Although Brooks (then Wade) was on holiday between 9 and 14 April, the MPs note that contact between the NoW and Surrey Police continued until 20 April.

‘Impersonating members of a missing girl’s family; besieging an employment agency; falsely asserting cooperation with the police; falsely quoting the police; and, according to their own account, obtaining Milly Dowler’s mobile telephone number from her school friends are hardly the actions of a respectful and responsible news outlet.

‘For those actions, and the culture which permitted them, the editor should accept responsibility.”

The reports notes that Crone was on duty the night of 13 April when ‘the News of the World was engaged in producing an article based on information gleaned from the illegal accessing of Milly Dowler’s voicemail”.
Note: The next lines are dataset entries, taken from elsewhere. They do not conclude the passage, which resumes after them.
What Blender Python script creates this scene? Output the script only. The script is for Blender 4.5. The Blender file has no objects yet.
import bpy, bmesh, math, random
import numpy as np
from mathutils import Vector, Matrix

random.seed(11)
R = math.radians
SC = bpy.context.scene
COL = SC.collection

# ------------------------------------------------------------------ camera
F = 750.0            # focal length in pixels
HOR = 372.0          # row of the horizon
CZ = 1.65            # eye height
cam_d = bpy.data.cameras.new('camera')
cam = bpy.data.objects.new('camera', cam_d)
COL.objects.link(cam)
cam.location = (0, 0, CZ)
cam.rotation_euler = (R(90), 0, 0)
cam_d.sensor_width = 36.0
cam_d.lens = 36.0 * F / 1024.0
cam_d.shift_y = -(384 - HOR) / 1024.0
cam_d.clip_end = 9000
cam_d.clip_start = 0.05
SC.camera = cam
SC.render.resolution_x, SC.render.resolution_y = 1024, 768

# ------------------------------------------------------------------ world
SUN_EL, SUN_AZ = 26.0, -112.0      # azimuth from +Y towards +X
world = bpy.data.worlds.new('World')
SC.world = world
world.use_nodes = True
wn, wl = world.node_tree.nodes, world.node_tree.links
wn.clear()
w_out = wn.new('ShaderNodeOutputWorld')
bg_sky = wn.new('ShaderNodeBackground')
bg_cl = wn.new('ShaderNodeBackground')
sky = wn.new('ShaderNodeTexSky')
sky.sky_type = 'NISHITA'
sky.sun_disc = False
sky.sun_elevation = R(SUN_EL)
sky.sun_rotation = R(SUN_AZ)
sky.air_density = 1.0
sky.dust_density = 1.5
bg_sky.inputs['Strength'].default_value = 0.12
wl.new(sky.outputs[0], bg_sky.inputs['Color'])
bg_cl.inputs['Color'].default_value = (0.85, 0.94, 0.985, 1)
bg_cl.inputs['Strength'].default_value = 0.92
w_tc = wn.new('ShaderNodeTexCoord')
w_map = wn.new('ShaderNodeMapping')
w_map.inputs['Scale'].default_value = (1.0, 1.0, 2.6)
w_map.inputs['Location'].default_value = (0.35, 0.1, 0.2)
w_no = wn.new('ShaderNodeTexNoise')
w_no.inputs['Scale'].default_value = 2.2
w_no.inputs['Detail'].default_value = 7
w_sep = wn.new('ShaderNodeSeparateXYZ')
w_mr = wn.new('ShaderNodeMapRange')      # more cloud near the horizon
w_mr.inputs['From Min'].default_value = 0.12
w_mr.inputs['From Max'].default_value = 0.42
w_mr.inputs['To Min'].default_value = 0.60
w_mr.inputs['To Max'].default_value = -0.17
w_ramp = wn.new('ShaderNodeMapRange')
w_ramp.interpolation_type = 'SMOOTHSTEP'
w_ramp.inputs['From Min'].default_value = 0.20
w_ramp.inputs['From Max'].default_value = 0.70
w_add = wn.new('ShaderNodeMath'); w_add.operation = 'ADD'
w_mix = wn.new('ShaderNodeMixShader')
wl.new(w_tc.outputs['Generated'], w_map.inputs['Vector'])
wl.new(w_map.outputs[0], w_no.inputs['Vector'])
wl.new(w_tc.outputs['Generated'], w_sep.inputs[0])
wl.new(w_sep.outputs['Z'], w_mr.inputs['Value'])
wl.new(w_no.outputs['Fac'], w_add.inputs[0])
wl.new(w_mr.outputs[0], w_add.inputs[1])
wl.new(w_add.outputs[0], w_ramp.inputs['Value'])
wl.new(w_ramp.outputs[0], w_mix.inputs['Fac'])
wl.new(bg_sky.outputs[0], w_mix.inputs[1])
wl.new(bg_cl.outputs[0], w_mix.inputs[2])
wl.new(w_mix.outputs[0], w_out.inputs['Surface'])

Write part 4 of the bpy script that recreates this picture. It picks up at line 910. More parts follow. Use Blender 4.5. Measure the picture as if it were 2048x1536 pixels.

It said: ‘He has said that he does not remember the article in question. It is, however, very unlikely that he had no sight of at least the first edition article before he left on the night of 13 April 2002.

‘It is indeed highly probable, in view of his role at the newspaper, that he was responsible for checking the original article’s content, at the very least. Anybody who saw that article will have been aware that the information came from Milly Dowler’s voicemail account.

‘Any competent newspaper lawyer could reasonably have been expected to ask questions about how that information had been obtained. In this context, we are astonished that Tom Crone should have decided to present to the Committee the hypothesis that the information was provided–and subsequently retracted–by the police.”